— Dataset excerpt —
+ + + +
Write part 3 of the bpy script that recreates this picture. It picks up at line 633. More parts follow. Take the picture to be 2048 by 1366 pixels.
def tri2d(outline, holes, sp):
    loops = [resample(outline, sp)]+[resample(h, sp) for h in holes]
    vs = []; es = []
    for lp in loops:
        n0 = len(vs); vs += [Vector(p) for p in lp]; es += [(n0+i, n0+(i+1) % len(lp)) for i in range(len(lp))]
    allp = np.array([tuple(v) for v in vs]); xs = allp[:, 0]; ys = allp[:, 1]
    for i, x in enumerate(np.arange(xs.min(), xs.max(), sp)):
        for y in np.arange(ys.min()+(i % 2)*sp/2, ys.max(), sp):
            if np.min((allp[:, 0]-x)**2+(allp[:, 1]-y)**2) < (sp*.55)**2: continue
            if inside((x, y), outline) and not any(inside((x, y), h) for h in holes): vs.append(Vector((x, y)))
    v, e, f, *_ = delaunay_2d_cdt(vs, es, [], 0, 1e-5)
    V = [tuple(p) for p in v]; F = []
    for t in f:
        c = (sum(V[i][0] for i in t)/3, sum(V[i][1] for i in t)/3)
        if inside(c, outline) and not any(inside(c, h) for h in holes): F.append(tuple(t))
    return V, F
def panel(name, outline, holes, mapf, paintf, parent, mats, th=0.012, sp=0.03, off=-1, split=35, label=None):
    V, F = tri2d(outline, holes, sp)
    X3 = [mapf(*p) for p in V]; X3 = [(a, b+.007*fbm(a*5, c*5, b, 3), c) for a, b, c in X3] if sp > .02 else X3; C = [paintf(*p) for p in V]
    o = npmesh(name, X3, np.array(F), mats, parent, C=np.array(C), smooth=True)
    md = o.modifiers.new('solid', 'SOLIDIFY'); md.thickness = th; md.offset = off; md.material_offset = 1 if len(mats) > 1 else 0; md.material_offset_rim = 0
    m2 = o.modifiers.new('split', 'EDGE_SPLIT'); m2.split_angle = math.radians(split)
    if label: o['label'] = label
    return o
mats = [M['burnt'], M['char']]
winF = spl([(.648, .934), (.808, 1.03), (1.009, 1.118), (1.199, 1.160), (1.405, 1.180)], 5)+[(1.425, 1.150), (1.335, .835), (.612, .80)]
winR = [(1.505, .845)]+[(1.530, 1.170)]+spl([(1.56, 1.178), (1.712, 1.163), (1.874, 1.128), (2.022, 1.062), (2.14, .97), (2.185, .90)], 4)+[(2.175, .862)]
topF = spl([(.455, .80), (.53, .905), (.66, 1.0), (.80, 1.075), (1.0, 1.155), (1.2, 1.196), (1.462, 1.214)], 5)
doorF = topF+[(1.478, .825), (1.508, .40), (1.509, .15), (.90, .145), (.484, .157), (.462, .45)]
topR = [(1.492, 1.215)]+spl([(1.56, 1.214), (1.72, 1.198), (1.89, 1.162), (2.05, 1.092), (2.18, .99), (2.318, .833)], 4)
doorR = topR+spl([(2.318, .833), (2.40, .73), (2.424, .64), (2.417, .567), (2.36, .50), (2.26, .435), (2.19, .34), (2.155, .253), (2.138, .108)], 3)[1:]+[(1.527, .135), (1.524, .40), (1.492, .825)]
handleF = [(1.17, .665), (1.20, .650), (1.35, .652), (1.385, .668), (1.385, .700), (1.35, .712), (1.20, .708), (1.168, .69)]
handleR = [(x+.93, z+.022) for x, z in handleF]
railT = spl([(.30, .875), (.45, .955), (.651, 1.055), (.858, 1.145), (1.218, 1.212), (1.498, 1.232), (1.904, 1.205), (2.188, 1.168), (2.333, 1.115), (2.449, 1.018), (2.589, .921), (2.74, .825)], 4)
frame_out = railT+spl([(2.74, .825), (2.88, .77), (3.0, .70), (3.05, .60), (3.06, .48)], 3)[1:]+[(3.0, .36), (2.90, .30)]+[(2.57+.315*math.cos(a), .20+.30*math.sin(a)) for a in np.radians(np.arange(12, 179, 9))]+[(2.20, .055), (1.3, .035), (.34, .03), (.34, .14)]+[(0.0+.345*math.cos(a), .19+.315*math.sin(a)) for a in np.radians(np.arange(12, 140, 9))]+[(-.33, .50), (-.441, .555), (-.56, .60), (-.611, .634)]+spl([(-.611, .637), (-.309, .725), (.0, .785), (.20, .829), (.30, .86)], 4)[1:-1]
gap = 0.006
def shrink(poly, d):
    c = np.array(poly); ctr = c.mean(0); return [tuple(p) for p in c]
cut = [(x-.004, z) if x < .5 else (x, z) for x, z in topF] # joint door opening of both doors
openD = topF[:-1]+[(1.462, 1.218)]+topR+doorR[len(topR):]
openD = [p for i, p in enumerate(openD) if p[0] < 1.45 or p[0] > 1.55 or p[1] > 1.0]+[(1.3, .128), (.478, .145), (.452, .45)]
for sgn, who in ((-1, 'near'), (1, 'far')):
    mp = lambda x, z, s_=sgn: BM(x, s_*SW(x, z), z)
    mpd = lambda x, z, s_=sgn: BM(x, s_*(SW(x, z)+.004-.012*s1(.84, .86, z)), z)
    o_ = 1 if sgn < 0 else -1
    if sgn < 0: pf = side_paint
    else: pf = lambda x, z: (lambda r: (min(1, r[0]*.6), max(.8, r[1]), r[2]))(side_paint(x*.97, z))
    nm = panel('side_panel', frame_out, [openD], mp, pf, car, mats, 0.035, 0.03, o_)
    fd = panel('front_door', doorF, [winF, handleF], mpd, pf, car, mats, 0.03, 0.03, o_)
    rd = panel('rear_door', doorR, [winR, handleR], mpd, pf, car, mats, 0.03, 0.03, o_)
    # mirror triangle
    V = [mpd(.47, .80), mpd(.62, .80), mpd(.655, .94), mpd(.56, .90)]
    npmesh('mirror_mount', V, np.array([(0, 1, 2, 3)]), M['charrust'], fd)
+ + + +
Quote each line of the data above exactly as written.

— Written reply —
Write part 3 of the bpy script that recreates this picture. It picks up at line 633. More parts follow. Take the picture to be 2048 by 1366 pixels.
def tri2d(outline, holes, sp):
    loops = [resample(outline, sp)]+[resample(h, sp) for h in holes]
    vs = []; es = []
    for lp in loops:
        n0 = len(vs); vs += [Vector(p) for p in lp]; es += [(n0+i, n0+(i+1) % len(lp)) for i in range(len(lp))]
    allp = np.array([tuple(v) for v in vs]); xs = allp[:, 0]; ys = allp[:, 1]
    for i, x in enumerate(np.arange(xs.min(), xs.max(), sp)):
        for y in np.arange(ys.min()+(i % 2)*sp/2, ys.max(), sp):
            if np.min((allp[:, 0]-x)**2+(allp[:, 1]-y)**2) < (sp*.55)**2: continue
            if inside((x, y), outline) and not any(inside((x, y), h) for h in holes): vs.append(Vector((x, y)))
    v, e, f, *_ = delaunay_2d_cdt(vs, es, [], 0, 1e-5)
    V = [tuple(p) for p in v]; F = []
    for t in f:
        c = (sum(V[i][0] for i in t)/3, sum(V[i][1] for i in t)/3)
        if inside(c, outline) and not any(inside(c, h) for h in holes): F.append(tuple(t))
    return V, F
def panel(name, outline, holes, mapf, paintf, parent, mats, th=0.012, sp=0.03, off=-1, split=35, label=None):
    V, F = tri2d(outline, holes, sp)
    X3 = [mapf(*p) for p in V]; X3 = [(a, b+.007*fbm(a*5, c*5, b, 3), c) for a, b, c in X3] if sp > .02 else X3; C = [paintf(*p) for p in V]
    o = npmesh(name, X3, np.array(F), mats, parent, C=np.array(C), smooth=True)
    md = o.modifiers.new('solid', 'SOLIDIFY'); md.thickness = th; md.offset = off; md.material_offset = 1 if len(mats) > 1 else 0; md.material_offset_rim = 0
    m2 = o.modifiers.new('split', 'EDGE_SPLIT'); m2.split_angle = math.radians(split)
    if label: o['label'] = label
    return o
mats = [M['burnt'], M['char']]
winF = spl([(.648, .934), (.808, 1.03), (1.009, 1.118), (1.199, 1.160), (1.405, 1.180)], 5)+[(1.425, 1.150), (1.335, .835), (.612, .80)]
winR = [(1.505, .845)]+[(1.530, 1.170)]+spl([(1.56, 1.178), (1.712, 1.163), (1.874, 1.128), (2.022, 1.062), (2.14, .97), (2.185, .90)], 4)+[(2.175, .862)]
topF = spl([(.455, .80), (.53, .905), (.66, 1.0), (.80, 1.075), (1.0, 1.155), (1.2, 1.196), (1.462, 1.214)], 5)
doorF = topF+[(1.478, .825), (1.508, .40), (1.509, .15), (.90, .145), (.484, .157), (.462, .45)]
topR = [(1.492, 1.215)]+spl([(1.56, 1.214), (1.72, 1.198), (1.89, 1.162), (2.05, 1.092), (2.18, .99), (2.318, .833)], 4)
doorR = topR+spl([(2.318, .833), (2.40, .73), (2.424, .64), (2.417, .567), (2.36, .50), (2.26, .435), (2.19, .34), (2.155, .253), (2.138, .108)], 3)[1:]+[(1.527, .135), (1.524, .40), (1.492, .825)]
handleF = [(1.17, .665), (1.20, .650), (1.35, .652), (1.385, .668), (1.385, .700), (1.35, .712), (1.20, .708), (1.168, .69)]
handleR = [(x+.93, z+.022) for x, z in handleF]
railT = spl([(.30, .875), (.45, .955), (.651, 1.055), (.858, 1.145), (1.218, 1.212), (1.498, 1.232), (1.904, 1.205), (2.188, 1.168), (2.333, 1.115), (2.449, 1.018), (2.589, .921), (2.74, .825)], 4)
frame_out = railT+spl([(2.74, .825), (2.88, .77), (3.0, .70), (3.05, .60), (3.06, .48)], 3)[1:]+[(3.0, .36), (2.90, .30)]+[(2.57+.315*math.cos(a), .20+.30*math.sin(a)) for a in np.radians(np.arange(12, 179, 9))]+[(2.20, .055), (1.3, .035), (.34, .03), (.34, .14)]+[(0.0+.345*math.cos(a), .19+.315*math.sin(a)) for a in np.radians(np.arange(12, 140, 9))]+[(-.33, .50), (-.441, .555), (-.56, .60), (-.611, .634)]+spl([(-.611, .637), (-.309, .725), (.0, .785), (.20, .829), (.30, .86)], 4)[1:-1]
gap = 0.006
def shrink(poly, d):
    c = np.array(poly); ctr = c.mean(0); return [tuple(p) for p in c]
cut = [(x-.004, z) if x < .5 else (x, z) for x, z in topF] # joint door opening of both doors
openD = topF[:-1]+[(1.462, 1.218)]+topR+doorR[len(topR):]
openD = [p for i, p in enumerate(openD) if p[0] < 1.45 or p[0] > 1.55 or p[1] > 1.0]+[(1.3, .128), (.478, .145), (.452, .45)]
for sgn, who in ((-1, 'near'), (1, 'far')):
    mp = lambda x, z, s_=sgn: BM(x, s_*SW(x, z), z)
    mpd = lambda x, z, s_=sgn: BM(x, s_*(SW(x, z)+.004-.012*s1(.84, .86, z)), z)
    o_ = 1 if sgn < 0 else -1
    if sgn < 0: pf = side_paint
    else: pf = lambda x, z: (lambda r: (min(1, r[0]*.6), max(.8, r[1]), r[2]))(side_paint(x*.97, z))
    nm = panel('side_panel', frame_out, [openD], mp, pf, car, mats, 0.035, 0.03, o_)
    fd = panel('front_door', doorF, [winF, handleF], mpd, pf, car, mats, 0.03, 0.03, o_)
    rd = panel('rear_door', doorR, [winR, handleR], mpd, pf, car, mats, 0.03, 0.03, o_)
    # mirror triangle
    V = [mpd(.47, .80), mpd(.62, .80), mpd(.655, .94), mpd(.56, .90)]
    npmesh('mirror_mount', V, np.array([(0, 1, 2, 3)]), M['charrust'], fd)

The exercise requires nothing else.